___ MATERIAL TO PROCESS ___
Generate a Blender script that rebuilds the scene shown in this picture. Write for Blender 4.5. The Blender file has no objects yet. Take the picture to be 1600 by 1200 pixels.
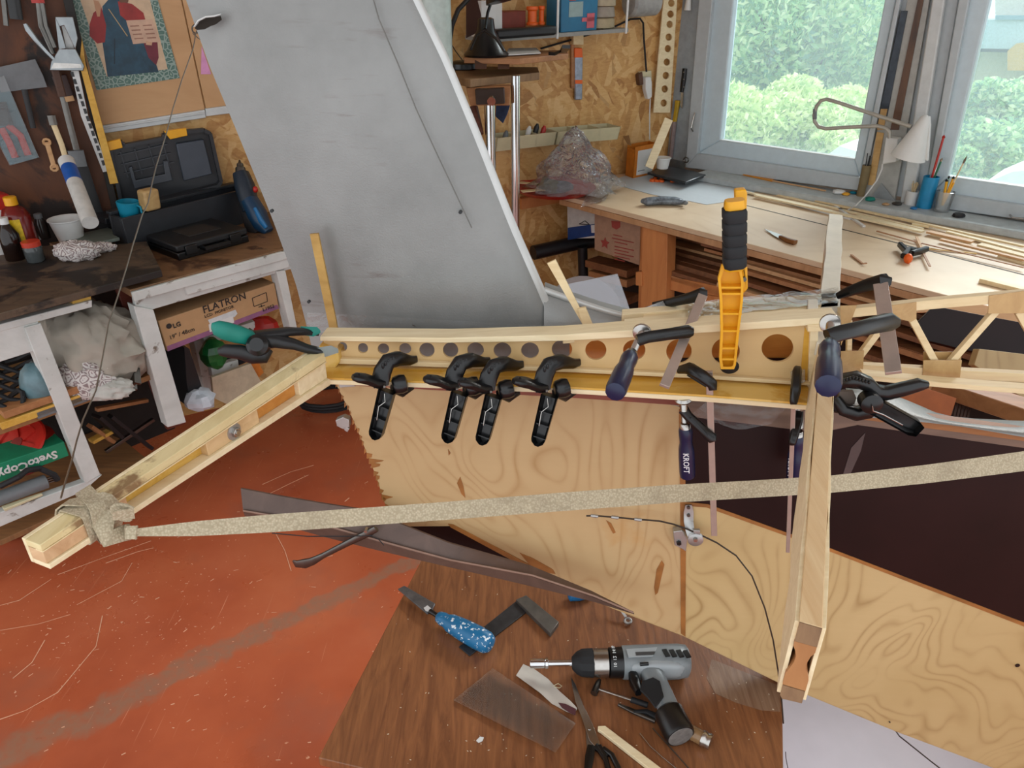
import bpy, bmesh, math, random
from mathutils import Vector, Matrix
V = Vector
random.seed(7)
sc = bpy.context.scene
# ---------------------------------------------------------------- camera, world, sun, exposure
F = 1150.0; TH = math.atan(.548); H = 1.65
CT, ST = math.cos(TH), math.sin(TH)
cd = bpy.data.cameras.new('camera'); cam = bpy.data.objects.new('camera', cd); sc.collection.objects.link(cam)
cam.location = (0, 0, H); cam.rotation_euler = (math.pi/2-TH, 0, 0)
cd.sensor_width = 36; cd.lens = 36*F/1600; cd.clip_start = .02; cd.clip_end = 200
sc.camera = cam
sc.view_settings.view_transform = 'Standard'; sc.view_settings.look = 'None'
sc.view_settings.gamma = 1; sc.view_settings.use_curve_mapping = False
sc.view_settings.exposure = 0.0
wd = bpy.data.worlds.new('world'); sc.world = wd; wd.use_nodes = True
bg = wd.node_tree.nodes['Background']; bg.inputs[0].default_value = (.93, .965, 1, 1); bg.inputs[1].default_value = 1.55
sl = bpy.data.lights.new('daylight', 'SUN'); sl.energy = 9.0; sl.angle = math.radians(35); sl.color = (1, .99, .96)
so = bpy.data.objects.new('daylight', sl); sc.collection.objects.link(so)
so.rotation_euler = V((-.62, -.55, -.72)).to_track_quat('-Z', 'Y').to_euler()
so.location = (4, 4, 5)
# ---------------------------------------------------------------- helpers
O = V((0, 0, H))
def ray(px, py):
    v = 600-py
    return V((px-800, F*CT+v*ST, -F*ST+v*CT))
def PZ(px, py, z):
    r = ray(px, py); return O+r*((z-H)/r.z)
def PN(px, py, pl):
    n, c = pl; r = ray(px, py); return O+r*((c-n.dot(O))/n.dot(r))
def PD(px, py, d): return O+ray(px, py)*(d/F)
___
___ MATERIAL TO PROCESS ___
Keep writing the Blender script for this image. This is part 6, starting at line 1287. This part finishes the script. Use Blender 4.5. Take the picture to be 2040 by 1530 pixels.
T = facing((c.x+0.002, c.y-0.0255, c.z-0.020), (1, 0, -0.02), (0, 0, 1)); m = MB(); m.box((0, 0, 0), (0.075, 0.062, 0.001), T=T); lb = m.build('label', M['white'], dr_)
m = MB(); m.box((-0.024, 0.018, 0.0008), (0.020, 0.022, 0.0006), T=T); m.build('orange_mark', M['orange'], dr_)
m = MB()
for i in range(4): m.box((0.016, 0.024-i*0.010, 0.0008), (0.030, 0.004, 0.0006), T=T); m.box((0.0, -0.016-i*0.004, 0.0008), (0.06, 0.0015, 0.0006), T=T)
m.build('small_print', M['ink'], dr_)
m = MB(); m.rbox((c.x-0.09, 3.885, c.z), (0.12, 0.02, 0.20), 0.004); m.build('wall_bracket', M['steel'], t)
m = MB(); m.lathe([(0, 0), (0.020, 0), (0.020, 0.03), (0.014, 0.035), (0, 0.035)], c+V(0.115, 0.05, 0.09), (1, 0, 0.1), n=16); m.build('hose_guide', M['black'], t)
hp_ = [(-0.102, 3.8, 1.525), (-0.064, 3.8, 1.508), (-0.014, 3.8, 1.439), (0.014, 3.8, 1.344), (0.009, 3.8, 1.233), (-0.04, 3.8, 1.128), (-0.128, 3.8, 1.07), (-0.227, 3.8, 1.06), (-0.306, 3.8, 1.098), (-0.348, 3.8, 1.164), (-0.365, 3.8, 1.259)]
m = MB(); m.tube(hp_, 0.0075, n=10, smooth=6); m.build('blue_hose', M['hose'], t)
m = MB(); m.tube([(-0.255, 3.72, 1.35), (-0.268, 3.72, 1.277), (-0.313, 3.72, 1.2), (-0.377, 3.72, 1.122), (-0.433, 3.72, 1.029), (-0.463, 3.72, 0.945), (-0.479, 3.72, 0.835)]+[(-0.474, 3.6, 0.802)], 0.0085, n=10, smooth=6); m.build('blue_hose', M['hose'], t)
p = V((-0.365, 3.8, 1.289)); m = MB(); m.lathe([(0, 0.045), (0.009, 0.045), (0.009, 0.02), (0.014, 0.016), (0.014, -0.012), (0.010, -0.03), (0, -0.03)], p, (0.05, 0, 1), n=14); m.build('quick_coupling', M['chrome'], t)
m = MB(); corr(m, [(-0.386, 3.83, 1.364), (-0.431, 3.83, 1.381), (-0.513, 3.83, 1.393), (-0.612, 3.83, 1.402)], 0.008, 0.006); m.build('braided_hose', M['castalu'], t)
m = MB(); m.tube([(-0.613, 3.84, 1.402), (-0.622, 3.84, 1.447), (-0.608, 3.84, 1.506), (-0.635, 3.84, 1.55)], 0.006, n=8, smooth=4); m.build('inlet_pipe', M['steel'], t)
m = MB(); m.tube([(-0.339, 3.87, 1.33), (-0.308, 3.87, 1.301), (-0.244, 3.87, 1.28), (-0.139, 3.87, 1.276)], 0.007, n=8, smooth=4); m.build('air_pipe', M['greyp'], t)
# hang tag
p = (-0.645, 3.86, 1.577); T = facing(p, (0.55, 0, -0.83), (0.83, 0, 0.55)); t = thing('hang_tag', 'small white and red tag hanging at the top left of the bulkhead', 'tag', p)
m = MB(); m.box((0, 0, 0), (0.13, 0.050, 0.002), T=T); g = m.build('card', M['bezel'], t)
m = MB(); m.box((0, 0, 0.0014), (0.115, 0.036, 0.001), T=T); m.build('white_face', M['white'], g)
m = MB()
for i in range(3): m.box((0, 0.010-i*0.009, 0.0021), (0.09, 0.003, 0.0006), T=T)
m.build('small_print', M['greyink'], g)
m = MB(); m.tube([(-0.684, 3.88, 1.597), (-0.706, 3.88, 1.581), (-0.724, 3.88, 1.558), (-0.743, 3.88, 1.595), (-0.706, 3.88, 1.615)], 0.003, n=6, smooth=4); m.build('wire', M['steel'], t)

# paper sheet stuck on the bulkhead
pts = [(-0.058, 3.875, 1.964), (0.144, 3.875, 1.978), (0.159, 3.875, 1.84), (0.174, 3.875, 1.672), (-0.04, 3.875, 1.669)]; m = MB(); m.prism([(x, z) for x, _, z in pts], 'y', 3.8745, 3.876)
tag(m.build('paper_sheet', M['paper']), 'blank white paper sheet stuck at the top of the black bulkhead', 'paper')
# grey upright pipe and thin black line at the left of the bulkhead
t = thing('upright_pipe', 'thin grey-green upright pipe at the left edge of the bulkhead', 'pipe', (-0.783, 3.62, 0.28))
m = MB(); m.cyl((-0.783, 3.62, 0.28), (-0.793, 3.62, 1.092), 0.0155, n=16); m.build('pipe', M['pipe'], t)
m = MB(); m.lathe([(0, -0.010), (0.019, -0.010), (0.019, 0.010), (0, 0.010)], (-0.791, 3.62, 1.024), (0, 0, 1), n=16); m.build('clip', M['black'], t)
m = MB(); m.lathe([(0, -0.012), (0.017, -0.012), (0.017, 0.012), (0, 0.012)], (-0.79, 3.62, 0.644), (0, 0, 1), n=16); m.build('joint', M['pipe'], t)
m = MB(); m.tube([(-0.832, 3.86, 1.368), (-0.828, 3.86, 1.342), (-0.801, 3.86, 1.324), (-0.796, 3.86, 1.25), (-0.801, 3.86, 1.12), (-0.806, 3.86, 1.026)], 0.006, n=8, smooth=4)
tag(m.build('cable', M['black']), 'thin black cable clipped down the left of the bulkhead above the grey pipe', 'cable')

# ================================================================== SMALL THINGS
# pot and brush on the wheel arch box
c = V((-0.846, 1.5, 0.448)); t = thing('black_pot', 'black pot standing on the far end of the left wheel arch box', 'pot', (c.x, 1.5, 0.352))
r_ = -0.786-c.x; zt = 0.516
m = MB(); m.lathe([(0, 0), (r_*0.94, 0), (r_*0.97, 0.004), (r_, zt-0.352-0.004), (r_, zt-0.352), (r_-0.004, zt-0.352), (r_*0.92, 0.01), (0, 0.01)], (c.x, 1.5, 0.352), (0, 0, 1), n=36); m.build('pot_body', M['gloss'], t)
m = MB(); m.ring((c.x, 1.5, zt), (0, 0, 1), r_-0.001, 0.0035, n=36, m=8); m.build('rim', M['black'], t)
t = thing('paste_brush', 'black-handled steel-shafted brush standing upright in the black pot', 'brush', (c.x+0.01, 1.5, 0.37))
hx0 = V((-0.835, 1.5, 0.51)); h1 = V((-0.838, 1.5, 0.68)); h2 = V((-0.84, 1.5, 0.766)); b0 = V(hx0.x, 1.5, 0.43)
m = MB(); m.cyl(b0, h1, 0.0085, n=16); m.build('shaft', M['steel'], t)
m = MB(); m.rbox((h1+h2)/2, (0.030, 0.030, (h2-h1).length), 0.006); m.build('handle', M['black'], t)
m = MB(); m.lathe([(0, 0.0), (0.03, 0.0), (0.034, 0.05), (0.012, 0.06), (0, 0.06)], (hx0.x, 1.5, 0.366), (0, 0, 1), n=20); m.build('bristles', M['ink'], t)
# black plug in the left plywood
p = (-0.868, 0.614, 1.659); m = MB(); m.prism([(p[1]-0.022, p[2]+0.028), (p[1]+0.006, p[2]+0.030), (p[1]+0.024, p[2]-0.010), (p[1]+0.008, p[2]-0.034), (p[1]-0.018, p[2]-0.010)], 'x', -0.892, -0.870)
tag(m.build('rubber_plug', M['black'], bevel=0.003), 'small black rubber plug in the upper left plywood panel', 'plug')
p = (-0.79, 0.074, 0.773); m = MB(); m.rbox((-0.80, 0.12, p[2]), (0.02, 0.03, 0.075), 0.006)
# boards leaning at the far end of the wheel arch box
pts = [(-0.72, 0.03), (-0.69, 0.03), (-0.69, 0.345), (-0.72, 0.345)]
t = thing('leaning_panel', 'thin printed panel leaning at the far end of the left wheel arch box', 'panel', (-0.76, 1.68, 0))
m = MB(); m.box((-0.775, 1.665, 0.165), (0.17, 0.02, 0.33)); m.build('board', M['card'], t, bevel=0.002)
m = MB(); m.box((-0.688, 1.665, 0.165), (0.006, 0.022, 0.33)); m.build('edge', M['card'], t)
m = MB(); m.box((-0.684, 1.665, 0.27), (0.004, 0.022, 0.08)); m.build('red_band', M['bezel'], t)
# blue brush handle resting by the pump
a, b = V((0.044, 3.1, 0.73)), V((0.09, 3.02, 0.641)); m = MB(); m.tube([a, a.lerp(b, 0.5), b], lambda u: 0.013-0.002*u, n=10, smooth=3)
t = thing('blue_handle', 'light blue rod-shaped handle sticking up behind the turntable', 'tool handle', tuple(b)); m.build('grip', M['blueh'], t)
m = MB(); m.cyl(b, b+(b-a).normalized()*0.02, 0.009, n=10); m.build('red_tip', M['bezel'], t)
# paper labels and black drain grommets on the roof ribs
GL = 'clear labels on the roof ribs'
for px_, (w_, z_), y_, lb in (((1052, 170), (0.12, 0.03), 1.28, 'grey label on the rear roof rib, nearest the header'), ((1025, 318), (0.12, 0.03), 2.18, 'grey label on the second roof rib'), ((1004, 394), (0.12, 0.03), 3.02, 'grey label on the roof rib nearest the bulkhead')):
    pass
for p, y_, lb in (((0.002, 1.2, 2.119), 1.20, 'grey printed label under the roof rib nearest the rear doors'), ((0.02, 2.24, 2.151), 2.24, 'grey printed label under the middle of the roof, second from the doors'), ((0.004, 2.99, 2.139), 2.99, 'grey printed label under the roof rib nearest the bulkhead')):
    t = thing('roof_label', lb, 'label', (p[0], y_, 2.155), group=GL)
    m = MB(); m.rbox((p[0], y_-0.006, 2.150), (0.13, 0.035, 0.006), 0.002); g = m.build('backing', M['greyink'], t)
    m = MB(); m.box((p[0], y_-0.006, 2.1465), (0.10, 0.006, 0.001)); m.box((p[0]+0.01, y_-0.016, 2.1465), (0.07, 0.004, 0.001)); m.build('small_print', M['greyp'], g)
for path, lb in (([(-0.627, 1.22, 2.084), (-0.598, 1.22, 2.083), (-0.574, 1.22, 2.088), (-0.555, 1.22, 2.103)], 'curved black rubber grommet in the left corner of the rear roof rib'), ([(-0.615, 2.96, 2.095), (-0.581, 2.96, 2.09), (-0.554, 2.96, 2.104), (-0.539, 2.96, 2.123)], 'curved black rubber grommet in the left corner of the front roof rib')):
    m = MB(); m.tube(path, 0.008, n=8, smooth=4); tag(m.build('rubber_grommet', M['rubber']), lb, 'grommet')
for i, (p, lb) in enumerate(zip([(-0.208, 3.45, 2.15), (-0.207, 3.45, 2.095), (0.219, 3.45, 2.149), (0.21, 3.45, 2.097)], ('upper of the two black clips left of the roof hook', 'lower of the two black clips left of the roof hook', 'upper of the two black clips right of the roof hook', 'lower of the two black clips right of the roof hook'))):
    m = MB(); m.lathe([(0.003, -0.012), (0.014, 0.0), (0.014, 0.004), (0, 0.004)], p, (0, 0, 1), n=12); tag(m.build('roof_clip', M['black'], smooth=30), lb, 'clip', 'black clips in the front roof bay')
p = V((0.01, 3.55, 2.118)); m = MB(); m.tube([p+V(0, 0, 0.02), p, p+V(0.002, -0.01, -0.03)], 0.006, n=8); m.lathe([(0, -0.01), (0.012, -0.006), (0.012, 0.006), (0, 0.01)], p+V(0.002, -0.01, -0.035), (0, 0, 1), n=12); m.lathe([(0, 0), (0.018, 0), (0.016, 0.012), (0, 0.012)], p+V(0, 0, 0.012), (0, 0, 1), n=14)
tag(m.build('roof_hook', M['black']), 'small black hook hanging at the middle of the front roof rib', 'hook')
___
___ MATERIAL TO PROCESS ___
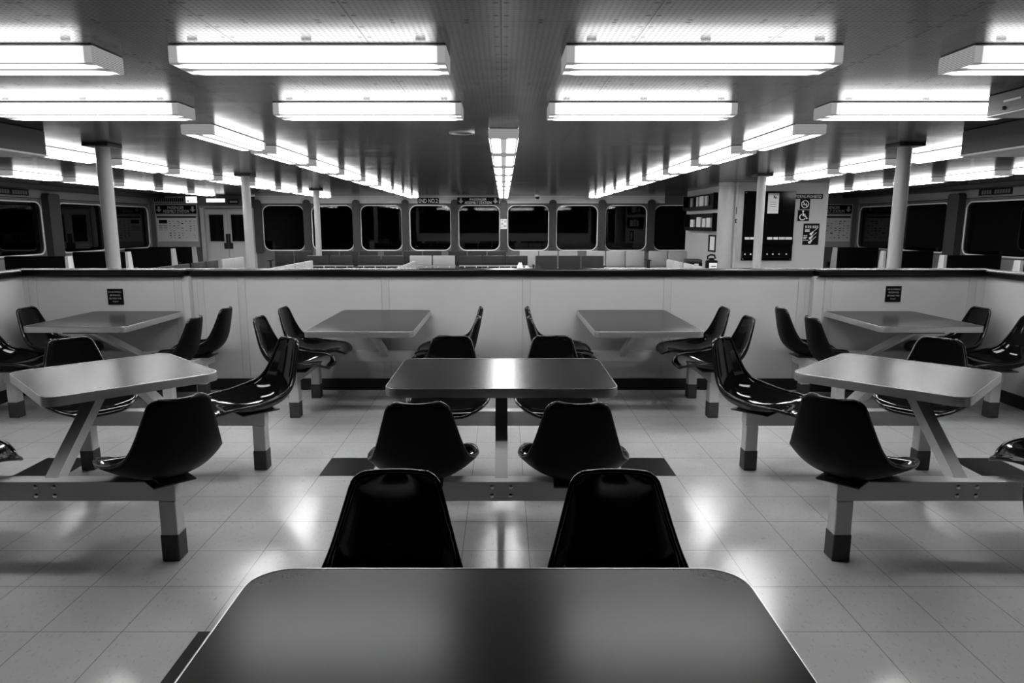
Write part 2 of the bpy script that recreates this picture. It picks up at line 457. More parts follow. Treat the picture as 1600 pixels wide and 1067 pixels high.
___
THE PROBLEM: Write out the lines from the one containing "Generate a Blender" down to the one containing "def PD(px, py, d): return O+ray(px, py)*(d/F)", both included, exactly as they appear. Leave out any pictures.

PROBLEM SOLUTION:
Generate a Blender script that rebuilds the scene shown in this picture. Write for Blender 4.5. The Blender file has no objects yet. Take the picture to be 1600 by 1200 pixels.
import bpy, bmesh, math, random
from mathutils import Vector, Matrix
V = Vector
random.seed(7)
sc = bpy.context.scene
# ---------------------------------------------------------------- camera, world, sun, exposure
F = 1150.0; TH = math.atan(.548); H = 1.65
CT, ST = math.cos(TH), math.sin(TH)
cd = bpy.data.cameras.new('camera'); cam = bpy.data.objects.new('camera', cd); sc.collection.objects.link(cam)
cam.location = (0, 0, H); cam.rotation_euler = (math.pi/2-TH, 0, 0)
cd.sensor_width = 36; cd.lens = 36*F/1600; cd.clip_start = .02; cd.clip_end = 200
sc.camera = cam
sc.view_settings.view_transform = 'Standard'; sc.view_settings.look = 'None'
sc.view_settings.gamma = 1; sc.view_settings.use_curve_mapping = False
sc.view_settings.exposure = 0.0
wd = bpy.data.worlds.new('world'); sc.world = wd; wd.use_nodes = True
bg = wd.node_tree.nodes['Background']; bg.inputs[0].default_value = (.93, .965, 1, 1); bg.inputs[1].default_value = 1.55
sl = bpy.data.lights.new('daylight', 'SUN'); sl.energy = 9.0; sl.angle = math.radians(35); sl.color = (1, .99, .96)
so = bpy.data.objects.new('daylight', sl); sc.collection.objects.link(so)
so.rotation_euler = V((-.62, -.55, -.72)).to_track_quat('-Z', 'Y').to_euler()
so.location = (4, 4, 5)
# ---------------------------------------------------------------- helpers
O = V((0, 0, H))
def ray(px, py):
    v = 600-py
    return V((px-800, F*CT+v*ST, -F*ST+v*CT))
def PZ(px, py, z):
    r = ray(px, py); return O+r*((z-H)/r.z)
def PN(px, py, pl):
    n, c = pl; r = ray(px, py); return O+r*((c-n.dot(O))/n.dot(r))
def PD(px, py, d): return O+ray(px, py)*(d/F)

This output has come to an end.